Russian cargo
Russian spacecraft crashes Reuters

Just as a Russian company announced its big idea to build an orbiting hotel 217 miles above earth, a Russian Progress M-12M cargo ship has crashed into the Altai Republic failing to reach orbit.

The accident took place just five minutes after it was launched from the Baikonur Space Center in Kazakhstan on Wednesday due to a failure of the rocket's upper stage motor. It was expected to reach a near-Earth orbit around 9 minutes after launch.

Meanwhile, Orbital Technologies plans to build a hotel in space with seven rooms costing $1 million for a five-day stay including lunar sightseeing flights, Reuters reported.

Russian companies last week at the country's premiere air show at Zhukovsky said the race was on to build a new craft that would take people into space following the retirement of NASA's Space Shuttle program.

During the show, Orbital Technologies said its plans to launch the space hotel by 2016. Although the hotel comes with exclusivity and a hefty price tag it won't be luxurious. Guests will eat space food, take sponge baths and use vacuum toilets.

Space tourism is a real and fast-growing business, said Sergei Kostenko, head of Russia's Orbital Technologies, at the MAKS air show. Whoever builds the first new spaceship now will reap big dividends.

Meanwhile, Russia's Energia Corp. is considering taking enthusiastic space tourists to the Moon onboard its Soyuz Spaceship.

We are holding initial negotiations (with Space Adventures) on the commercial flight around the moon, Energia President Vitaly Lopota told Interfax-AVN. The crew makeup, partners and project budget are on the agenda.

A well-known billionaire is rumored to have already purchased one ticket for the exhibition for $150 million.

According to Reuters, foreign experts have doubts about Russian companies being able to achieve their ambitious goals because they lack funding from Russian officials.

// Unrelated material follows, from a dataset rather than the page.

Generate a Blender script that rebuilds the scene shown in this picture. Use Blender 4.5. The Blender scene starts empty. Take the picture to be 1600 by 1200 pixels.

It would be hard to rival U.S private firms now competing for contracts with NASA, experts said.

Funding is much higher for the U.S space programme, Reuters reports and NASA is expected to forge ahead with building a new generation of crafts capable of traveling to deep space.

According to Alexander Derechin, deputy chief designer for Russia's partly state-owned space contractor RKK Energia, Russia faces tough competition with U.S companies such as Boeing Co. and Lockheed Martin Corp.